The Portrait of a Lady is one of several long and slowly digested books that I have been reading recently (still working on the other two). I found it a remarkable book. Henry James has taken the traditional high-society romance, and recast it quite substantially into a story centred on his heroine Isabel, her early loves and her disastrous marriage, with no happy ending promised. There’s a lot going on behind the scenes – we completely miss the first years after Isabel’s marriage in which she bears and loses a child, and the astute reader will spot the truth about Madame Merle long before Isabel does. But James is also writing about the artistic experience of Americans encountering Europe – Isabel and many of the other characters are American, but only one chapter is set across the Atlantic, the rest being mainly in England and Italy – and also for the effect of art on the soul – not always positive; one of the many unattractive aspects of Isabel’s husband is that he is more interested in antiquity than in her. There are a lot of memorable characters including the courageous Isabel herself, and not all of them are quite what they seem. I think it was F.R. Leavis’ The Great Tradition that put me onto this one, and I am very glad that it did.
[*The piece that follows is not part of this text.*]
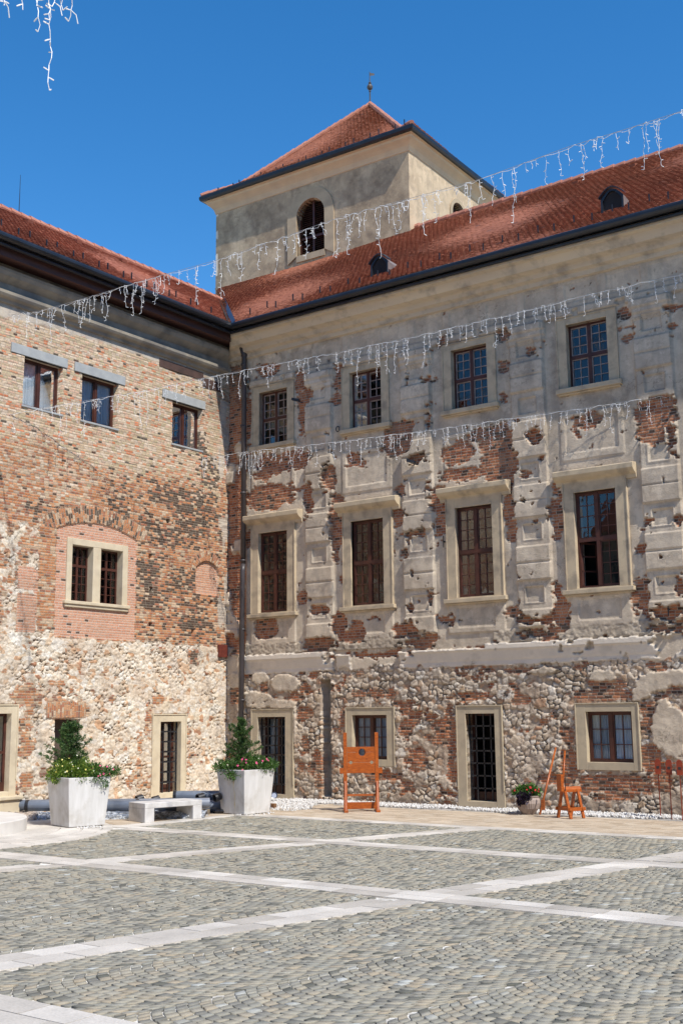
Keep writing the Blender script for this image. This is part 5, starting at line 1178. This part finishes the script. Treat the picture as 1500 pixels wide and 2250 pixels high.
def pipe(c0,c1,r,lab,mat=None,collar=True,group='grey drain pipes stacked by the left wall'):
    c0=Vector(c0);c1=Vector(c1);d=(c1-c0).normalized();t=thing('drain_pipe',lab,'pipe',(c0.x,c0.y,0),0,group);o=Vector((c0.x,c0.y,0))
    m=MB();a=c0-o;b=c1-o;n=20;x=d.orthogonal().normalized();y=d.cross(x)
    V=[p+(x*math.cos(2*PI*j/n)+y*math.sin(2*PI*j/n))*rr_ for p,rr_ in ((a,r),(b,r),(b,r*.9),(a,r*.9)) for j in range(n)]
    m.add(V,[(k*n+j,k*n+(j+1)%n,((k+1)%4)*n+(j+1)%n,((k+1)%4)*n+j) for k in range(4) for j in range(n)]);m.build('barrel',mat or M_PVC,t,smooth=False)
    if collar:
        m=MB();V=[p+(x*math.cos(2*PI*j/n)+y*math.sin(2*PI*j/n))*rr_ for p,rr_ in ((a-d*.05,r*1.12),(a+d*.03,r*1.12),(a+d*.03,r*.93),(a-d*.05,r*.93)) for j in range(n)]
        m.add(V,[(k*n+j,k*n+(j+1)%n,((k+1)%4)*n+(j+1)%n,((k+1)%4)*n+j) for k in range(4) for j in range(n)]);
        m.bar(a-d*.03-x*r,a-d*.03+x*r,.02);m.bar(a-d*.03-y*r,a-d*.03+y*r,.02);m.build('end_cap',M_BLK,t)
    return t
def on(r,f,z,base=(1.9,-6.6)): q=loc2(base,r,f);return (q[0],q[1],z)
# front group, resting on the wrapped layer
pipe(on(-2.15,.15,.27),on(2.0,.15,.27),.13,'grey drain pipe at the front left with a label inside its black end cap')
pipe(on(-1.8,-.12,.27),on(1.1,-.12,.27),.13,'grey drain pipe second from the left behind the planter')
pipe(on(-1.1,-.40,.27),on(2.3,-.40,.27),.135,'grey drain pipe lying behind the concrete bench')
pipe(on(.9,-.3,.29,),on(2.6,.0,.29),.12,'short pale grey pipe in clear wrap behind the bench',M_PVCL)
for i,(r0,r1,f,z,rad) in enumerate(((1.3,3.9,1.0,.15,.14),(1.1,4.0,1.35,.15,.14),(1.5,3.85,.68,.15,.14),(1.6,3.8,1.15,.38,.13))):
    pipe(on(r0,f,z),on(r1,f,z),rad,['long grey drain pipe at the foot of the left wall, middle of the bottom row','long grey drain pipe nearest the left wall','long grey drain pipe nearest the bench in the back row','long grey drain pipe lying on top of the back row'][i])
pipe(on(2.7,.35,.06),on(3.7,.30,.06),.045,'thin dark pipe on the ground behind the right planter',M_BLK,False)
M_CLIP=M_BLK
lb=None
for ob in list(bpy.data.objects):
    if ob.get('label','').startswith('grey drain pipe at the front left'): lb=ob
m=MB();q=Vector((*Rv,0));c=-q*.06+Vector((0,0,.25));n_=Vector((*Fv,0));m.bar(c-Vector((0,0,.07)),c+Vector((0,0,.06)),.05,.004,up=tuple(q));m.build('paper_label',simple('white_paper',(.75,.75,.72),(.65,.67,.64),20,.7,.1),lb)
def coupling(r,f,z,rad,lab):
    t=thing('pipe_coupling',lab,'coupling',on(r,f,z),0,'black pipe couplings lying on the pipes');m=MB();d=Vector((Rv[0]*.8+Fv[0]*.6,Rv[1]*.8+Fv[1]*.6,.25)).normalized();n=18;x=d.orthogonal().normalized();y=d.cross(x)
    V=[d*s_+(x*math.cos(2*PI*j/n)+y*math.sin(2*PI*j/n))*rr_ for s_,rr_ in ((-.07,rad*1.1),(.0,rad*1.1),(.0,rad),(.10,rad),(.10,rad*.85),(-.07,rad*.85)) for j in range(n)]
    m.add(V,[(k*n+j,k*n+(j+1)%n,((k+1)%6)*n+(j+1)%n,((k+1)%6)*n+j) for k in range(6) for j in range(n)]);m.build('ring',M_BLK,t)
coupling(.75,.75,.34,.10,'black coupling behind the left planter, left of the pair on the pipes')
coupling(1.15,.78,.33,.08,'smaller black coupling, right of the pair on the pipes behind the bench')
coupling(2.35,.15,.40,.10,'black coupling beside the pale wrapped pipe behind the bench')
coupling(2.75,.25,.40,.09,'black coupling nearest the stained planter')
def wrapped(name,lab,cat,r0,r1,f0,f1,hgt,seed,mat,core=None):
    t=thing(name,lab,cat,on((r0+r1)/2,(f0+f1)/2,0));c=np.array(on((r0+r1)/2,(f0+f1)/2,0))
    nx,ny=44,14;uu,vv=np.meshgrid(np.linspace(0,1,nx),np.linspace(0,PI,ny))
    R_=r0+(r1-r0)*uu-(r0+r1)/2;ff=-np.cos(vv)*(f1-f0)/2;zz=np.sin(vv)**.6*hgt
    nz_=fbm(uu*22,vv*5,3,seed);k=1+.28*nz_;ff=ff*k;zz=zz*(1+.35*nz_)
    X=Rv[0]*R_+Fv[0]*ff;Y=Rv[1]*R_+Fv[1]*ff;co=np.stack([X,Y,zz],-1).reshape(-1,3);ix=np.arange(nx*ny).reshape(ny,nx)
    f=np.stack([ix[:-1,:-1],ix[:-1,1:],ix[1:,1:],ix[1:,:-1]],-1).reshape(-1,4);np_mesh('wrap',co,f,mat,t)
    if core:
        m=MB()
        for (fo,z,rad) in core:
            m.tube([(Rv[0]*(r0-(r0+r1)/2+.05)+Fv[0]*fo,Rv[1]*(r0-(r0+r1)/2+.05)+Fv[1]*fo,z),(Rv[0]*(r1-(r0+r1)/2-.05)+Fv[0]*fo,Rv[1]*(r1-(r0+r1)/2-.05)+Fv[1]*fo,z)],rad,10)
        m.build('fittings',M_PVC,t)
    return t
core=[(-.25,.06,.055),(0,.06,.055),(.2,.06,.055),(-.1,.13,.03)]
wrapped('wrapped_bundle','bundle of dark fittings in clear plastic between the left planter and the bench','bundle',-.1,2.6,-.95,-.2,.15,7,M_WRAP,core)
wrapped('wrapped_bundle','bundle of dark fittings in clear plastic left of the big planter','bundle',-1.55,-.35,-1.0,-.1,.15,17,M_WRAP,core)
wrapped('plastic_sack','crumpled tan plastic sheeting heaped beside the round step','sheeting',-2.9,-1.35,-1.05,-.35,.16,27,M_WRAPT,[(0,.05,.05)])
m=MB();m.box(-.2,.2,-.05,.05,0,.12);o=m.build('timber_block',simple('raw_timber',(.25,.13,.06),(.17,.085,.04),9,.8,.4),None,bevel=.008);o.location=tuple(at_plane(592,1771,2,.05)[:2])+(0,);tag(o,'short brown timber block on the pebbles right of the stained planter','timber')
m=MB();m.box(-.16,.16,-.05,.05,0,.12);o=m.build('timber_block',simple('raw_timber_grey',(.22,.18,.13),(.15,.12,.09),9,.8,.4),None,bevel=.008);o.location=tuple(at_plane(448,1784,2,.05)[:2])+(0,);tag(o,'grey timber block on the ground left of the stained planter','timber')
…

George Eliot’s Romola is a tour-de-force of literary research: the author convincingly recreates the Florence of Savonarola through massive accretion of detail (the opening sentences to Adam Bede would be even more appropriate here: “With a single drop of ink for a mirror, the Egyptian sorcerer undertakes to reveal to any chance comer far-reaching visions of the past. This is what I undertake to do for you, reader”), However, the love-triangle plot never quite lives up to the historical fireworks.
Elizabeth Gaskell’s Sylvia’s Lovers contains a fascinating reconstruction of life in and around Whitby (under the very light disguise of “Monkshaven”) around the turn of the 19th century. The plot builds character intricately and slowly to set up a series of intertwined personal tragedies. (But my wife and I have a long-standing disagreement as to which of the characters bears most of the moral blame!) Like several of Gaskell’s novels, it has a slightly rushed ending.
Jack London’s The Star Rover is bizarre. There’s a framing story (an exposé of torture in California’s prison system), and a series of visions experienced by the narrator: some are more interesting than others but they never quite build up to any kind of thematic whole. But you might find it worth reading as an example of proto-science fiction.